Problem description: Hand back each line, unchanged, from the top down to the line where "return m, nt, out" sits.
---*---
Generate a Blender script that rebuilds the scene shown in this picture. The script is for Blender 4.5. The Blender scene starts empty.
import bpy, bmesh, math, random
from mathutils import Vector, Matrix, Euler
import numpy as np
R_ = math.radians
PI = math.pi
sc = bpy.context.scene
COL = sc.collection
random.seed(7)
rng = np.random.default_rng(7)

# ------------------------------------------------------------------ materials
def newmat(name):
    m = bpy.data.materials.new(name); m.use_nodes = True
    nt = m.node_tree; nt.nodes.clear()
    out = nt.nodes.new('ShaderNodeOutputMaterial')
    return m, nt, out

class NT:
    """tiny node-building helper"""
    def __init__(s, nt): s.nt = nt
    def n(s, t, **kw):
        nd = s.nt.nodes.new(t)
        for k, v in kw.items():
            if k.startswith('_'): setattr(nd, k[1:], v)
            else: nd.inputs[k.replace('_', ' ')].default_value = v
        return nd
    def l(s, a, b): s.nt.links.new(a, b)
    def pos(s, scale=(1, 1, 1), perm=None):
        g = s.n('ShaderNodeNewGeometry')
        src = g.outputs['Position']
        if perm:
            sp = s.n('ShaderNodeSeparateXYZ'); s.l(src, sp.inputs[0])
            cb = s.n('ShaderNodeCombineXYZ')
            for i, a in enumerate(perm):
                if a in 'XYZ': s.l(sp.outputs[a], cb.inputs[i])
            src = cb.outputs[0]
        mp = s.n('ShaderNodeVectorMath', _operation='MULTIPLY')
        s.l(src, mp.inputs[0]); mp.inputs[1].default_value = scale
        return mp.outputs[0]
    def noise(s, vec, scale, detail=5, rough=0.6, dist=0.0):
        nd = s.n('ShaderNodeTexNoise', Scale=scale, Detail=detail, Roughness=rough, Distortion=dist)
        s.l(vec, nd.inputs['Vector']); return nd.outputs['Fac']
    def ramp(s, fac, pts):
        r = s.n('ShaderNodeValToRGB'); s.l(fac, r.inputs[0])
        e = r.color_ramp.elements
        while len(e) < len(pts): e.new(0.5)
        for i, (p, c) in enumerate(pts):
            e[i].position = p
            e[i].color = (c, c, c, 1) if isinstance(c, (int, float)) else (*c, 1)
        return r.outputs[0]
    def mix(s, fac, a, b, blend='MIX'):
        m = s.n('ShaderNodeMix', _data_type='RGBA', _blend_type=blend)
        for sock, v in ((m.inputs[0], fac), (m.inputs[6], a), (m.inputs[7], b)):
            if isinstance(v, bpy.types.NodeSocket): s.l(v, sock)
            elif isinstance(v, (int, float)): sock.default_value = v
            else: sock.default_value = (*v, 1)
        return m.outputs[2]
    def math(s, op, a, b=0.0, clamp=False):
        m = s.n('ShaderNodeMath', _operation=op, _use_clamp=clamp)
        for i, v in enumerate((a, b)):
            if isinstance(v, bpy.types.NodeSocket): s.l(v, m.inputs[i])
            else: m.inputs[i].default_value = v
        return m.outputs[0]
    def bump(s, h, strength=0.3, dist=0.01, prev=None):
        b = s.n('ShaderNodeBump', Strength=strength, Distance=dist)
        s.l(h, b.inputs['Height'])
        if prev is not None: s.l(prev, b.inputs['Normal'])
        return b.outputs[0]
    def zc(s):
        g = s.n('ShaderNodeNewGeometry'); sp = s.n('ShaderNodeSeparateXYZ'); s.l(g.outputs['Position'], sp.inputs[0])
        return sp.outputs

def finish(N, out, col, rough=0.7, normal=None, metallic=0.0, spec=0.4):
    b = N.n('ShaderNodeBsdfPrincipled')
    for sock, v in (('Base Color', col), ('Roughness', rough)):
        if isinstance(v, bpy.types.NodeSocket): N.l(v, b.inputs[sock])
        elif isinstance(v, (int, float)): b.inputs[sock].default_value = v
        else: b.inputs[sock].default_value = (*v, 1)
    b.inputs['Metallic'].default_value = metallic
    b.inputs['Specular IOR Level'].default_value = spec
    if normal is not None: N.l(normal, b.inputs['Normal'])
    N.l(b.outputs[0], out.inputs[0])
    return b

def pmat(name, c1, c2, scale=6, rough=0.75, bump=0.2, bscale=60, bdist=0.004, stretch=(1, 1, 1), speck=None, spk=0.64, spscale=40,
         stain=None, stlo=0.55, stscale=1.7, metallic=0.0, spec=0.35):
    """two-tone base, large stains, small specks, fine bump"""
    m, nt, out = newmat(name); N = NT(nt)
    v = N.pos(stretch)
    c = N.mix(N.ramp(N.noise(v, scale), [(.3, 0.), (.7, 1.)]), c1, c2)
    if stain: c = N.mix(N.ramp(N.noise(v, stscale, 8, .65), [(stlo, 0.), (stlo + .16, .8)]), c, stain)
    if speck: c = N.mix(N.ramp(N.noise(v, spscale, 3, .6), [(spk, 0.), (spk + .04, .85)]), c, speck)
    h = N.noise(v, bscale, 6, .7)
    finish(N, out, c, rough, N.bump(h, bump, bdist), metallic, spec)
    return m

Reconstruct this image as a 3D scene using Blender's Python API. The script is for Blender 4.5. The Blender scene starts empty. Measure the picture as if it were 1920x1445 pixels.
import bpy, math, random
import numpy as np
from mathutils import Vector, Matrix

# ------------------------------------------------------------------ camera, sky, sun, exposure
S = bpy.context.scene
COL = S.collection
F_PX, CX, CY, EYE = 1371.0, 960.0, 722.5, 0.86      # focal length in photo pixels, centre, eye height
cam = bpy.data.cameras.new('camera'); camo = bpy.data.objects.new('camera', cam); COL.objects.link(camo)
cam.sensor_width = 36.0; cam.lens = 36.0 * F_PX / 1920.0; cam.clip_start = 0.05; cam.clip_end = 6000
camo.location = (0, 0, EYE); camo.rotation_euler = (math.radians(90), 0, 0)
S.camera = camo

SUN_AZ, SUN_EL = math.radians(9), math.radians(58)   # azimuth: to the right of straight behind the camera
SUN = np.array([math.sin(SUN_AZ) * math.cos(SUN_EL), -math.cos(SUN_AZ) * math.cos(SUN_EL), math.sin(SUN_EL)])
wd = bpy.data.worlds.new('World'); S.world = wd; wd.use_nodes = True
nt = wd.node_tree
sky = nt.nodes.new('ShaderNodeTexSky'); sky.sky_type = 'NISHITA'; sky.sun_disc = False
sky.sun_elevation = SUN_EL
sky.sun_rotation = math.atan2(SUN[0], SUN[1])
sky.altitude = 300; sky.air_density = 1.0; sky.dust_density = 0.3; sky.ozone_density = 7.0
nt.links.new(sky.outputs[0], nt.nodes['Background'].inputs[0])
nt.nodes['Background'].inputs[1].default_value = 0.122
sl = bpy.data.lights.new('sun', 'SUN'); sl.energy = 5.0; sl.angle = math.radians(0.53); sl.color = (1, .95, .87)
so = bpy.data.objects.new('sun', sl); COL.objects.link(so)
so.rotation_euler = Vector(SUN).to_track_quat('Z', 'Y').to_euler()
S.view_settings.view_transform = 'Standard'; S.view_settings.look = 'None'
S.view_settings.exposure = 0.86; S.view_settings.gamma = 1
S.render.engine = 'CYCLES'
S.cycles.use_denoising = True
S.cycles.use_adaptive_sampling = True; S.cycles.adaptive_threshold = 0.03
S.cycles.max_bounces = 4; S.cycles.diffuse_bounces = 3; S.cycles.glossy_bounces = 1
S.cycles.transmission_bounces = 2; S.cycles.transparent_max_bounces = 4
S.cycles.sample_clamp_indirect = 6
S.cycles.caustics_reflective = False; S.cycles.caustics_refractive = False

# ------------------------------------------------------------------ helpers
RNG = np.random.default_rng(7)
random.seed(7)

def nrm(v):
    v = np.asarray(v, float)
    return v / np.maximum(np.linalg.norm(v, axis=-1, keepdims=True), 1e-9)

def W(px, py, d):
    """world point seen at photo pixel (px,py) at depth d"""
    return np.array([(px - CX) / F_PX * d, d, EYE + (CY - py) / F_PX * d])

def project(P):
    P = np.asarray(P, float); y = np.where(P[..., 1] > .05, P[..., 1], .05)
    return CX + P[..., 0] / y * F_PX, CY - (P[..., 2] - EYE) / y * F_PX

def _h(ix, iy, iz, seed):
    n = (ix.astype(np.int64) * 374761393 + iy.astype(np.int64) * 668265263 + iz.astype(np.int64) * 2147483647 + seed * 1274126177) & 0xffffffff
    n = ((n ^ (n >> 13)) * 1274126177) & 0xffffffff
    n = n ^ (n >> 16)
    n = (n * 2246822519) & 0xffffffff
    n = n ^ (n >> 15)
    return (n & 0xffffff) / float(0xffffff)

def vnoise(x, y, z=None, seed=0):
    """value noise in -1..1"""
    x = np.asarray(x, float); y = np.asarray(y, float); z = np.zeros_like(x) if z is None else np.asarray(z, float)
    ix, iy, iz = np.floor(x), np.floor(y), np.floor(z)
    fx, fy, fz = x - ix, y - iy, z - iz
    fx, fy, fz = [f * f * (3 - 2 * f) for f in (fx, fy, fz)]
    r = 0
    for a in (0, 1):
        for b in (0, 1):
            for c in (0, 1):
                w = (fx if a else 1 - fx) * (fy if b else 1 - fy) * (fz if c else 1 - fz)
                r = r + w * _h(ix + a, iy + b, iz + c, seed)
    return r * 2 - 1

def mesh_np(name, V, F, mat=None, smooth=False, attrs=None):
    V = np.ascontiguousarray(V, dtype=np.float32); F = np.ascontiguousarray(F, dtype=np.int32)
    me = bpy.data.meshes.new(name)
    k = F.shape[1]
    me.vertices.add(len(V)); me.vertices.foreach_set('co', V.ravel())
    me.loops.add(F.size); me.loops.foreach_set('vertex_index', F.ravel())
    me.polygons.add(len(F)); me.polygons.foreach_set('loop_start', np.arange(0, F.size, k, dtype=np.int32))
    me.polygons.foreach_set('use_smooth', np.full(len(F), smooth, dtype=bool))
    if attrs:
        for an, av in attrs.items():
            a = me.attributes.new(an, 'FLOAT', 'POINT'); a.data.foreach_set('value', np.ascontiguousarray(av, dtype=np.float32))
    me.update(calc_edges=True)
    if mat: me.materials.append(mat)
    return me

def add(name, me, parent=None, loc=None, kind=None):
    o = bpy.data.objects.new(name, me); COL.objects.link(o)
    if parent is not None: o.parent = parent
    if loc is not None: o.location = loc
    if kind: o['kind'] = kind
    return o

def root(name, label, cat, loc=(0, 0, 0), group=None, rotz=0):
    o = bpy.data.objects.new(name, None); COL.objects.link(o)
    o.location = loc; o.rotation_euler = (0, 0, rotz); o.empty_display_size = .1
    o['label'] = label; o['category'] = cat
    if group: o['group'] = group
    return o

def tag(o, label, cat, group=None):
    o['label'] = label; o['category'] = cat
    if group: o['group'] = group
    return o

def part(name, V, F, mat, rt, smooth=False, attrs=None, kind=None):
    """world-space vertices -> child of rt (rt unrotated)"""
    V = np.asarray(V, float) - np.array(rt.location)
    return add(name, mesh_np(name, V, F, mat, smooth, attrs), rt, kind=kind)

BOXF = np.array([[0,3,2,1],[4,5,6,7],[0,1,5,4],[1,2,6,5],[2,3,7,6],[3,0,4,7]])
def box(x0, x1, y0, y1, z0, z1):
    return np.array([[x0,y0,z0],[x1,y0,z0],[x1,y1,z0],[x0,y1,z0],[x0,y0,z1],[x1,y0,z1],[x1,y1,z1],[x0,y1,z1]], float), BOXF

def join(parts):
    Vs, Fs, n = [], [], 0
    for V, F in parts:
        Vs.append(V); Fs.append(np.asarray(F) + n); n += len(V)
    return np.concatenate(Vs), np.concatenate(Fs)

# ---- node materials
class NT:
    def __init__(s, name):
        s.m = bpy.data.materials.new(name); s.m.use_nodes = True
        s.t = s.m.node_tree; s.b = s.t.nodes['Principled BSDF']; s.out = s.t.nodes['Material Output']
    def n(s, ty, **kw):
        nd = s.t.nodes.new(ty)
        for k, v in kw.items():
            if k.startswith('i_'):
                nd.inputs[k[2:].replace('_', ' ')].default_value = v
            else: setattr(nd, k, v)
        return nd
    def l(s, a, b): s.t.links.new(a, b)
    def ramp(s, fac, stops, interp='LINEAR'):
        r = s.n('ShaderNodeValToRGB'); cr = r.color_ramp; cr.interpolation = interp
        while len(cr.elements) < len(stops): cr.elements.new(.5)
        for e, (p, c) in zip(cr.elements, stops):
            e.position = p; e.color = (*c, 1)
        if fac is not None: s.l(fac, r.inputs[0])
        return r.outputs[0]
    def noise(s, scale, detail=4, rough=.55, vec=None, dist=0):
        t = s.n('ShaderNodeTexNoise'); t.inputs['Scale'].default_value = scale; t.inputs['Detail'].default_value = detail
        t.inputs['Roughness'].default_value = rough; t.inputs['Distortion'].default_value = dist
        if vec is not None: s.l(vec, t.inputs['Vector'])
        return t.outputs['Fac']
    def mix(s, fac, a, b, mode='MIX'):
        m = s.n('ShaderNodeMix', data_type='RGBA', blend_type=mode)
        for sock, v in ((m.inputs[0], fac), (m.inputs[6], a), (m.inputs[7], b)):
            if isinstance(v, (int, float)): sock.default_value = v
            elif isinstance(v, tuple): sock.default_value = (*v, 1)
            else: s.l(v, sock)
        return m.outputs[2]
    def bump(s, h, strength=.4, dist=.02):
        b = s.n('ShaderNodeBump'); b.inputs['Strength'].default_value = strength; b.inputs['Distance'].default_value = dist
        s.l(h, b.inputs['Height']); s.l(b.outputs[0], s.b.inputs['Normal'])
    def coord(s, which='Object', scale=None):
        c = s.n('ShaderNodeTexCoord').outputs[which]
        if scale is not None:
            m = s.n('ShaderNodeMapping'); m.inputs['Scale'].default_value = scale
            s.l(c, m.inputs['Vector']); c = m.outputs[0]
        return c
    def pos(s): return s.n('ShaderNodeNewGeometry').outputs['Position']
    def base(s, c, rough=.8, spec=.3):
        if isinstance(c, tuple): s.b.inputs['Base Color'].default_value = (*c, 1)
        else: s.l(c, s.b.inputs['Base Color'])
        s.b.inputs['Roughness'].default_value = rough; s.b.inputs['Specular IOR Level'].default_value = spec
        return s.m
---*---
Full answer:
Generate a Blender script that rebuilds the scene shown in this picture. The script is for Blender 4.5. The Blender scene starts empty.
import bpy, bmesh, math, random
from mathutils import Vector, Matrix, Euler
import numpy as np
R_ = math.radians
PI = math.pi
sc = bpy.context.scene
COL = sc.collection
random.seed(7)
rng = np.random.default_rng(7)

# ------------------------------------------------------------------ materials
def newmat(name):
    m = bpy.data.materials.new(name); m.use_nodes = True
    nt = m.node_tree; nt.nodes.clear()
    out = nt.nodes.new('ShaderNodeOutputMaterial')
    return m, nt, out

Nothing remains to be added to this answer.